— AIM —
Reproduce, word for word, every line from the first one down to the line containing "structure(link_mesh('trim_2', bm, M['filler']), 'black", and nothing else.

* * * *

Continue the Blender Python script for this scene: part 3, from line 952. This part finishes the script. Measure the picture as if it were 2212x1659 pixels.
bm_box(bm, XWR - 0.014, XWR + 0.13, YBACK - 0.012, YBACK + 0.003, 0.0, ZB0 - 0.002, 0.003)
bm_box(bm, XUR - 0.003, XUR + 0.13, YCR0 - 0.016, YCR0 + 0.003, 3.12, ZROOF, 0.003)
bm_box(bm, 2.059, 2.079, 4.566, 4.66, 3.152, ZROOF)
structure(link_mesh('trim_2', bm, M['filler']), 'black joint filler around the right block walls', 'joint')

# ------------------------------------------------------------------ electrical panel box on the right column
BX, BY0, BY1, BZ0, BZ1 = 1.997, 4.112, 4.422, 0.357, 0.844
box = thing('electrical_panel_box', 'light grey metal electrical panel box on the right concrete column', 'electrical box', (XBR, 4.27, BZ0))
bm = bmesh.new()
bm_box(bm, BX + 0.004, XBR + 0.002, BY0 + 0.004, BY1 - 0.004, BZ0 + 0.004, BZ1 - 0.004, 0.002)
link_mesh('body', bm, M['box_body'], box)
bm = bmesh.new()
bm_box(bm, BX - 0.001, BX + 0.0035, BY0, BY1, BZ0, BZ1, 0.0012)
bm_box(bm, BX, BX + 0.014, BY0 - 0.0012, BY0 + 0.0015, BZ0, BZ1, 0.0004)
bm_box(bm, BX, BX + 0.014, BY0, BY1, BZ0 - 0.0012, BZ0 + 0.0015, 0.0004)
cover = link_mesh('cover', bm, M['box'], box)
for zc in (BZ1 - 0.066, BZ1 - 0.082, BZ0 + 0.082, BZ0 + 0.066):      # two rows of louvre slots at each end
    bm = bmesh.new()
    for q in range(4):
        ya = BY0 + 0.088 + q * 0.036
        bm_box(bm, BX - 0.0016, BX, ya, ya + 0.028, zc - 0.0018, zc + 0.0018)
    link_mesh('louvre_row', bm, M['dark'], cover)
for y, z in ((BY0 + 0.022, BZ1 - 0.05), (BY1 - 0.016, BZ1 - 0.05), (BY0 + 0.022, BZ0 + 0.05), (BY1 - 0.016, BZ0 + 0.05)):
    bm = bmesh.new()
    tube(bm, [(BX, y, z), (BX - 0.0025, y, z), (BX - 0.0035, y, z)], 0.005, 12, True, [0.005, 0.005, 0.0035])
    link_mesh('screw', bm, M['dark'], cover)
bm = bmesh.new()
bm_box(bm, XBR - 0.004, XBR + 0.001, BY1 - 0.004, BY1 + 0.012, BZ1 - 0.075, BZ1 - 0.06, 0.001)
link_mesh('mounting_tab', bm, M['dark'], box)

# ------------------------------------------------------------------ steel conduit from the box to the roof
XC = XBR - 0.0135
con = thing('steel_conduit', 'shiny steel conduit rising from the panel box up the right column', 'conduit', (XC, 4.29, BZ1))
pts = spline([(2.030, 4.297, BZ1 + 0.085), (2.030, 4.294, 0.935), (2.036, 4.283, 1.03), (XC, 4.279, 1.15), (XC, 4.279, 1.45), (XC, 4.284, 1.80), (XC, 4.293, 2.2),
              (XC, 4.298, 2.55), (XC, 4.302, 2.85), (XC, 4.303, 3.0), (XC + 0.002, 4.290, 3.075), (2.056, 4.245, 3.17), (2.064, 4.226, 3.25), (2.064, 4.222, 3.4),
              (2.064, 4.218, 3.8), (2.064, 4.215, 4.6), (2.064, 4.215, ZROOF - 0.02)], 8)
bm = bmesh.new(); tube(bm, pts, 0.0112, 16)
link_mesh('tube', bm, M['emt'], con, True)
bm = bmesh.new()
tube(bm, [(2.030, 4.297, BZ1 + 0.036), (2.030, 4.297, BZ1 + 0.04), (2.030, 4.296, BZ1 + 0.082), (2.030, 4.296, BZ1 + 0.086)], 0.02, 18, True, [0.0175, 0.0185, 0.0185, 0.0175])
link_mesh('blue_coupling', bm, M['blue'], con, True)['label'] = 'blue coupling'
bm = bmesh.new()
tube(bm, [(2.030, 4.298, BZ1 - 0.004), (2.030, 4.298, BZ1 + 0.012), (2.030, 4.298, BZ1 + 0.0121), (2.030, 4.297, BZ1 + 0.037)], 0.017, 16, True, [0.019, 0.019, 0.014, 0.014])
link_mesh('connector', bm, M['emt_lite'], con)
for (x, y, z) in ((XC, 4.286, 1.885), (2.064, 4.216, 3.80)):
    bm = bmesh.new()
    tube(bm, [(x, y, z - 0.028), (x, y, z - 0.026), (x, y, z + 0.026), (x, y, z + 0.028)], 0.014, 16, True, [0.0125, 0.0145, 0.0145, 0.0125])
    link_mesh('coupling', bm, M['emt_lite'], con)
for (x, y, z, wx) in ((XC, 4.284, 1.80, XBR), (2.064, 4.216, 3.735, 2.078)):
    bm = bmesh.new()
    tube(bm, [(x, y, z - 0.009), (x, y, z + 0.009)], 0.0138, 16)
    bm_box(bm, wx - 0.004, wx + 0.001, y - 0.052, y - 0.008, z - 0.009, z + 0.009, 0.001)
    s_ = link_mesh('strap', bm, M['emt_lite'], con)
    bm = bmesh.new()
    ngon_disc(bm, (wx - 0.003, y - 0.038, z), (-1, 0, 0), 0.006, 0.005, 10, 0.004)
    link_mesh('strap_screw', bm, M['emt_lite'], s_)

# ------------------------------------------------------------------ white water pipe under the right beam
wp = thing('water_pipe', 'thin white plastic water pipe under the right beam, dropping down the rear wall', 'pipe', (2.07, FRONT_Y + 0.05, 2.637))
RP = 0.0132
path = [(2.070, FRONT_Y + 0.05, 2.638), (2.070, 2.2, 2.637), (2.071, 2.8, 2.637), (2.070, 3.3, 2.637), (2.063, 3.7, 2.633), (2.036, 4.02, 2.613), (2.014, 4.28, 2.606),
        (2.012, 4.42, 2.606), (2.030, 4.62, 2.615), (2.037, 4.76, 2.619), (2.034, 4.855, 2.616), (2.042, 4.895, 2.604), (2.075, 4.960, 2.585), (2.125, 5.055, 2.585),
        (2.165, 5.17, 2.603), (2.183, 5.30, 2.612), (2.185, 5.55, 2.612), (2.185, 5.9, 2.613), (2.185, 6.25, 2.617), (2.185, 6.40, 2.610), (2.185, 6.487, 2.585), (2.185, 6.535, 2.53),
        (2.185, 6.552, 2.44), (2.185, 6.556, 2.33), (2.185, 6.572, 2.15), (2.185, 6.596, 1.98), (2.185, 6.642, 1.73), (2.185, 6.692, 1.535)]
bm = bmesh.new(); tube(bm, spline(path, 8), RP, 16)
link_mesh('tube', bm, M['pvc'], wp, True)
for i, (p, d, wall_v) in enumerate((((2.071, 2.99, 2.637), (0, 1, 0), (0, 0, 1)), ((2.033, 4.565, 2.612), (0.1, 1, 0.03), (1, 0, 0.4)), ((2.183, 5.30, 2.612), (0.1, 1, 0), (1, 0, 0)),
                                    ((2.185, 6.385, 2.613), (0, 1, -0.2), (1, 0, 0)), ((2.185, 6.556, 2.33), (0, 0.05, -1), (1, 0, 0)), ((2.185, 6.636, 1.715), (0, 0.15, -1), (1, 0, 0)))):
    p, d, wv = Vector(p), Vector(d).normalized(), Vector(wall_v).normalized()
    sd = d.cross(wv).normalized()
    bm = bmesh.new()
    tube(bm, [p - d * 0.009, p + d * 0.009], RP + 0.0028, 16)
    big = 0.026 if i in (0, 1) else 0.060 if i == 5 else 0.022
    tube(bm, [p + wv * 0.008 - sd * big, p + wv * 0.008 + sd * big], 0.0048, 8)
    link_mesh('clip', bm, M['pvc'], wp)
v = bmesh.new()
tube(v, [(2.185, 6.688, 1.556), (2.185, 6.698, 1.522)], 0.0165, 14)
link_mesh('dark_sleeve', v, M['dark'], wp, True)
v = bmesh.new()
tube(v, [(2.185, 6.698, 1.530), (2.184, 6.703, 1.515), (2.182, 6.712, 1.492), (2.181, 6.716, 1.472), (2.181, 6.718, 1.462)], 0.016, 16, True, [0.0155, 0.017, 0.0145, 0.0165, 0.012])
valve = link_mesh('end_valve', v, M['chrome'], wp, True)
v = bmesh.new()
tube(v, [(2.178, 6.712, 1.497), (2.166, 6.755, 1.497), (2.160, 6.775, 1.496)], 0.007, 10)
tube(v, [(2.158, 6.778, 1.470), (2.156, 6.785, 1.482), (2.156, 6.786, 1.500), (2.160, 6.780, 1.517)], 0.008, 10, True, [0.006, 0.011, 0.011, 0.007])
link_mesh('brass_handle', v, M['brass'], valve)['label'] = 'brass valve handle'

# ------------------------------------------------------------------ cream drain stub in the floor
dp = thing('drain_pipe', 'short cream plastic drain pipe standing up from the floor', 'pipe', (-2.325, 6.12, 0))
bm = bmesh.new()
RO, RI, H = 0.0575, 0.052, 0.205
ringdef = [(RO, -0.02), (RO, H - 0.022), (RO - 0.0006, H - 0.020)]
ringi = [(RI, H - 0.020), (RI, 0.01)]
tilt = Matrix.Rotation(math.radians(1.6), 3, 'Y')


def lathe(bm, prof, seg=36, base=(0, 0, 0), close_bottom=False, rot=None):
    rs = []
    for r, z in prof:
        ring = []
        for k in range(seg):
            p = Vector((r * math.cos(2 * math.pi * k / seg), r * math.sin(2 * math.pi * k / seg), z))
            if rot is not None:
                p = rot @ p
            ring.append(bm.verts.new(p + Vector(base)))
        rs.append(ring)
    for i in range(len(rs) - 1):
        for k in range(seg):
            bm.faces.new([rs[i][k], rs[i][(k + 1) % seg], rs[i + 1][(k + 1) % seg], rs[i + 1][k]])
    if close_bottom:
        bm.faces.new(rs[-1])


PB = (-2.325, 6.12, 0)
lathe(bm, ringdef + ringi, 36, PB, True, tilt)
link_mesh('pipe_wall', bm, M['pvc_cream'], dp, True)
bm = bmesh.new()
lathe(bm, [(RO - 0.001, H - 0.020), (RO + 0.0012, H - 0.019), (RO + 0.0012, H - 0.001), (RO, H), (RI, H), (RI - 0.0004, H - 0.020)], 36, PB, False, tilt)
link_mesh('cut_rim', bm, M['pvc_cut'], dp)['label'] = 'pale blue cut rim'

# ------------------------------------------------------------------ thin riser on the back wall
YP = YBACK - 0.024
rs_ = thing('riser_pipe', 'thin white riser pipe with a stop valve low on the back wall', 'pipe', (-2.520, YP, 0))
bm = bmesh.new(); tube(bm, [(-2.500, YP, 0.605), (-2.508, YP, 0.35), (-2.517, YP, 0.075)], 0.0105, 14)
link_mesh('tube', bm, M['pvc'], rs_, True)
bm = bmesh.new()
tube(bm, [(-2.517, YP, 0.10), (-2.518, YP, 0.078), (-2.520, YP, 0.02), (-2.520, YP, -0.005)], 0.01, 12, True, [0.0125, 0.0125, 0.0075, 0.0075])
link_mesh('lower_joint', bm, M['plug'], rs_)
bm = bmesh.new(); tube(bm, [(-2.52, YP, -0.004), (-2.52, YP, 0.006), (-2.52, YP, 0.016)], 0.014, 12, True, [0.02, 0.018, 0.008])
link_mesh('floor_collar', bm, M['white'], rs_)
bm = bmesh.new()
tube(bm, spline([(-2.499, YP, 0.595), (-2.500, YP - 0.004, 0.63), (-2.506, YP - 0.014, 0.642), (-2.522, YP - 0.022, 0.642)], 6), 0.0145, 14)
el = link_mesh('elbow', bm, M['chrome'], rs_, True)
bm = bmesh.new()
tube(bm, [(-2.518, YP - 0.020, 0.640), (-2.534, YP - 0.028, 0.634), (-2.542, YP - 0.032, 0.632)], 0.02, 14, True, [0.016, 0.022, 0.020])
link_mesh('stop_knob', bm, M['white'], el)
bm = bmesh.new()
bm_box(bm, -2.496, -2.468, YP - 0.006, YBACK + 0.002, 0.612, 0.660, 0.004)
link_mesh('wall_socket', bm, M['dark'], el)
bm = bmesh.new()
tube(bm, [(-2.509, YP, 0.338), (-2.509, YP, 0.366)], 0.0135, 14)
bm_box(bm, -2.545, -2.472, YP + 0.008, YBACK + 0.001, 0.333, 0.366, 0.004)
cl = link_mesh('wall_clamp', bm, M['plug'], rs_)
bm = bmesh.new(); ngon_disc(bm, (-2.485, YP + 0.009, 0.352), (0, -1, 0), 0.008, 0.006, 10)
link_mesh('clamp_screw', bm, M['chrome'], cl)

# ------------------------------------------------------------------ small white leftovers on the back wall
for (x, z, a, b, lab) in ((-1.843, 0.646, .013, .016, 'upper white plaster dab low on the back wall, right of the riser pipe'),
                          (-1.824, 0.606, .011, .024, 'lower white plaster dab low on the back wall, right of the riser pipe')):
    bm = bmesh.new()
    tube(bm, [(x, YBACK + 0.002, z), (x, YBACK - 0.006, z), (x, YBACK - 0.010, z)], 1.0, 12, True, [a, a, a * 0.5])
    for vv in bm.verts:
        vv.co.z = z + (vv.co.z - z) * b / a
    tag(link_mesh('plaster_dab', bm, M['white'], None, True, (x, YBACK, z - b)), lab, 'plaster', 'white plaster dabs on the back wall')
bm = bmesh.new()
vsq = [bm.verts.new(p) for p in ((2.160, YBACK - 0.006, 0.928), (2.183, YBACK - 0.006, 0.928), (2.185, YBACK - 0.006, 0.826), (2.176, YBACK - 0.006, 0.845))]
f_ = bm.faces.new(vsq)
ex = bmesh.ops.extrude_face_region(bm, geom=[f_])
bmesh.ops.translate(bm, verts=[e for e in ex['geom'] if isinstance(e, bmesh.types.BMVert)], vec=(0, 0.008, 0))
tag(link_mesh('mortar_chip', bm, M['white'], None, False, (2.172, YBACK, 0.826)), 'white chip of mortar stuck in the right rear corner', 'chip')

* * * *

— RESPONSE TO THIS TASK —
Continue the Blender Python script for this scene: part 3, from line 952. This part finishes the script. Measure the picture as if it were 2212x1659 pixels.
bm_box(bm, XWR - 0.014, XWR + 0.13, YBACK - 0.012, YBACK + 0.003, 0.0, ZB0 - 0.002, 0.003)
bm_box(bm, XUR - 0.003, XUR + 0.13, YCR0 - 0.016, YCR0 + 0.003, 3.12, ZROOF, 0.003)
bm_box(bm, 2.059, 2.079, 4.566, 4.66, 3.152, ZROOF)
structure(link_mesh('trim_2', bm, M['filler']), 'black joint filler around the right block walls', 'joint')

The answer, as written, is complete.